Report only how many lines hold the word "script".

START Raw data

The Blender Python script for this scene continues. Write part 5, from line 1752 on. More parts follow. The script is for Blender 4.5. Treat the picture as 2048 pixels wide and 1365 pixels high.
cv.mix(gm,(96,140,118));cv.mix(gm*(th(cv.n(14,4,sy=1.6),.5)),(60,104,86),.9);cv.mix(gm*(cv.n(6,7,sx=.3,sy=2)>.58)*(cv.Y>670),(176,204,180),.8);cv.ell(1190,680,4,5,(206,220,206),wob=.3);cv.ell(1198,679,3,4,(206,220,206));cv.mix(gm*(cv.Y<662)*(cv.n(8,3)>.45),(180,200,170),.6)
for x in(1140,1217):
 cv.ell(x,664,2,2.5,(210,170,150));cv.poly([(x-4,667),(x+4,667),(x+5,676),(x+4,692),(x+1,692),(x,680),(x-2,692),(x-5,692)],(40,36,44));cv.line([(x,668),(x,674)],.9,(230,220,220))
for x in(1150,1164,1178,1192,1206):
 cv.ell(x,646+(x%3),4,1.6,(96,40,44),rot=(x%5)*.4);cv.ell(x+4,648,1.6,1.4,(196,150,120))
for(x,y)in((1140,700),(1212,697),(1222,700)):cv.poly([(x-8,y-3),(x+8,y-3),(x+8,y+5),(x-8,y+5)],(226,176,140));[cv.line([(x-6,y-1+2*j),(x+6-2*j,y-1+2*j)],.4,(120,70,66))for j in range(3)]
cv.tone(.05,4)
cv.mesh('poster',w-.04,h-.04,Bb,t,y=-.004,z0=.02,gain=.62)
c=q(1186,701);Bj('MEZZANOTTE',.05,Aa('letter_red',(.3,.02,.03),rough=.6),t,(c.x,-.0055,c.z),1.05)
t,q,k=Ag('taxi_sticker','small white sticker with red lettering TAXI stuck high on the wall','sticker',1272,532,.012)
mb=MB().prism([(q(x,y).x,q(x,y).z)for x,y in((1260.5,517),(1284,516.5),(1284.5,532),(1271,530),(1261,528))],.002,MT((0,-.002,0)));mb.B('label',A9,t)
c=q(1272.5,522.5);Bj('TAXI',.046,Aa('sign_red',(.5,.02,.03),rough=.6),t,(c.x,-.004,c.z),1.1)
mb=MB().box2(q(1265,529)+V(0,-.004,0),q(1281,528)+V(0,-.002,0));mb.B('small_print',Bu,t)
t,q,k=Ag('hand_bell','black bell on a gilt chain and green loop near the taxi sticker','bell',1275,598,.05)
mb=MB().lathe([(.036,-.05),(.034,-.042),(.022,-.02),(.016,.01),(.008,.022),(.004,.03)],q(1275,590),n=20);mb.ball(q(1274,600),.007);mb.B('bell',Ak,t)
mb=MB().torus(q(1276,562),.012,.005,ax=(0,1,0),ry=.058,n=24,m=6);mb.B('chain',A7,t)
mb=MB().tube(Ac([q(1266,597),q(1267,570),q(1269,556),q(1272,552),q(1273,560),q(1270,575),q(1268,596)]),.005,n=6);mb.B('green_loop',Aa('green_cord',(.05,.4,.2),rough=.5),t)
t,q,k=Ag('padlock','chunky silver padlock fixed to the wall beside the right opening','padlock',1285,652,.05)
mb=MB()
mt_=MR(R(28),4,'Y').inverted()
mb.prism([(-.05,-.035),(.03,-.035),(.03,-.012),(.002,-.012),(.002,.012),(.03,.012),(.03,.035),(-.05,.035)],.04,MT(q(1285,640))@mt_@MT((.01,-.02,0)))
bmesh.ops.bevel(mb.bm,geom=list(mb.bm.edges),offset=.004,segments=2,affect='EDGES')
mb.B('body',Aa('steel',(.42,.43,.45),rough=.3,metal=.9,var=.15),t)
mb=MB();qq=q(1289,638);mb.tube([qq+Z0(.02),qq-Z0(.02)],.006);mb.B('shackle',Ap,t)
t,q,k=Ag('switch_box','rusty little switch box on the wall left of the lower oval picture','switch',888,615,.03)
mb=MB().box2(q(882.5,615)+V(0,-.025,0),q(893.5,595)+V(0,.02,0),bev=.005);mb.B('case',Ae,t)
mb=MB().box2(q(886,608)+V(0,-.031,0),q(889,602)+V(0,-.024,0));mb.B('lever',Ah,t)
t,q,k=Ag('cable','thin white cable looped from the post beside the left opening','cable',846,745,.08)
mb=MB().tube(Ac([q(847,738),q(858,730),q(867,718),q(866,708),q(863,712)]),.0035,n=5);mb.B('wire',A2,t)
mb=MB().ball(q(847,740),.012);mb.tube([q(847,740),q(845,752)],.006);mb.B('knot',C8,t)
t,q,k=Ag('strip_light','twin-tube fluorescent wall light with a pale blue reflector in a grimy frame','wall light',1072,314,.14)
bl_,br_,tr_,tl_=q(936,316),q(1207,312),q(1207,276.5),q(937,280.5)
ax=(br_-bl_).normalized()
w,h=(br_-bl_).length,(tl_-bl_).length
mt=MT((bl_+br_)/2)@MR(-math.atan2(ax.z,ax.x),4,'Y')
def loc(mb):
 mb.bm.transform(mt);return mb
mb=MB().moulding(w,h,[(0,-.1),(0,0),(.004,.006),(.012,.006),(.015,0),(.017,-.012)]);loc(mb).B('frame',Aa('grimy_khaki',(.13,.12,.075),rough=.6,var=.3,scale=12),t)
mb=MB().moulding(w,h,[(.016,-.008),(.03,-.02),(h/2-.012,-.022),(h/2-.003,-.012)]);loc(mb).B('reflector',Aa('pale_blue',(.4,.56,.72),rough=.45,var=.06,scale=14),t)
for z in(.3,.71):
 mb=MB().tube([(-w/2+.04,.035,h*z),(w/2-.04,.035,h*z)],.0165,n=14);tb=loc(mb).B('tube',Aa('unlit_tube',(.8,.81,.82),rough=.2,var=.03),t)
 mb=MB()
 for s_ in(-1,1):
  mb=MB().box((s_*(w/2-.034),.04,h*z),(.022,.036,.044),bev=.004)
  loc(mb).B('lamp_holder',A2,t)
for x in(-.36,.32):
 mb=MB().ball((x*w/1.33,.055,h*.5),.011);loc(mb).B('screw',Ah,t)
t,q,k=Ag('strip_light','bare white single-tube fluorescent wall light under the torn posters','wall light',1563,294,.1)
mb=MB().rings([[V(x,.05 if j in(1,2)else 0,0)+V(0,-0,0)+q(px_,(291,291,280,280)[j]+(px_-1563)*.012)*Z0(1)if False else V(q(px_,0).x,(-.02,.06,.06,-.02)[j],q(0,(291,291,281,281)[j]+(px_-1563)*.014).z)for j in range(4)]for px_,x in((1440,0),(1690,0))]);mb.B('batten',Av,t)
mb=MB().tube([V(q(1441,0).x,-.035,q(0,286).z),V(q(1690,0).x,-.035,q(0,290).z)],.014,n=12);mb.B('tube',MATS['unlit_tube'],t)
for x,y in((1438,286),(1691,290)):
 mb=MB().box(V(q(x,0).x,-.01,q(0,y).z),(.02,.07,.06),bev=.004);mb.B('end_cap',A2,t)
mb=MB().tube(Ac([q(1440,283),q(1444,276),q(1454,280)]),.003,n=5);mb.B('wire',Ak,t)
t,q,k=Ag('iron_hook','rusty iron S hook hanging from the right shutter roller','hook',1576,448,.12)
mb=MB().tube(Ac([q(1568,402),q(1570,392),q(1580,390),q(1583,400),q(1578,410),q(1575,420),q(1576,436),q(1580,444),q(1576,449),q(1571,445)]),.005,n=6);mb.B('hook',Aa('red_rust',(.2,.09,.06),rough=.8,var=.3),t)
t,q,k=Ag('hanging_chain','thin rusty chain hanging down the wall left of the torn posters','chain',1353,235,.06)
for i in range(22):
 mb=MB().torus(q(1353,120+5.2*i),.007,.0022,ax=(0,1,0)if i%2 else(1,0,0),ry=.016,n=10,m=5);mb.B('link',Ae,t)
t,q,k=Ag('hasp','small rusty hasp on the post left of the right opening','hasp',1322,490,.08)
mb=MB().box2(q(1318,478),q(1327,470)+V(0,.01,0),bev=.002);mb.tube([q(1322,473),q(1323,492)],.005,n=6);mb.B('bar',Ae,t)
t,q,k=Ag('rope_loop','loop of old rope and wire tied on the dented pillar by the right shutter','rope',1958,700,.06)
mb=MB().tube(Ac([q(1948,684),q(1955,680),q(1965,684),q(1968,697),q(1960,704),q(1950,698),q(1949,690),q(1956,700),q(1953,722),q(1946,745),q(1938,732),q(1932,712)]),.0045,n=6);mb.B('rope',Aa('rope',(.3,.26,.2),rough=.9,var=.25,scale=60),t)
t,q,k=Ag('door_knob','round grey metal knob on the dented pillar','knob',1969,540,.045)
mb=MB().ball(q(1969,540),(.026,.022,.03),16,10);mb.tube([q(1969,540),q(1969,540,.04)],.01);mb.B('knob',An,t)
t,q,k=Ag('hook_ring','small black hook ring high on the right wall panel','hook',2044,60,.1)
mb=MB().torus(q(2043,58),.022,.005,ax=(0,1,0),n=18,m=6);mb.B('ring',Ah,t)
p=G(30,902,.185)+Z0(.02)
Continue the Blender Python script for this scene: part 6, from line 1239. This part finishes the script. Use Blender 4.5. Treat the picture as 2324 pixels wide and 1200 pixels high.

END Raw data

Solution below: 2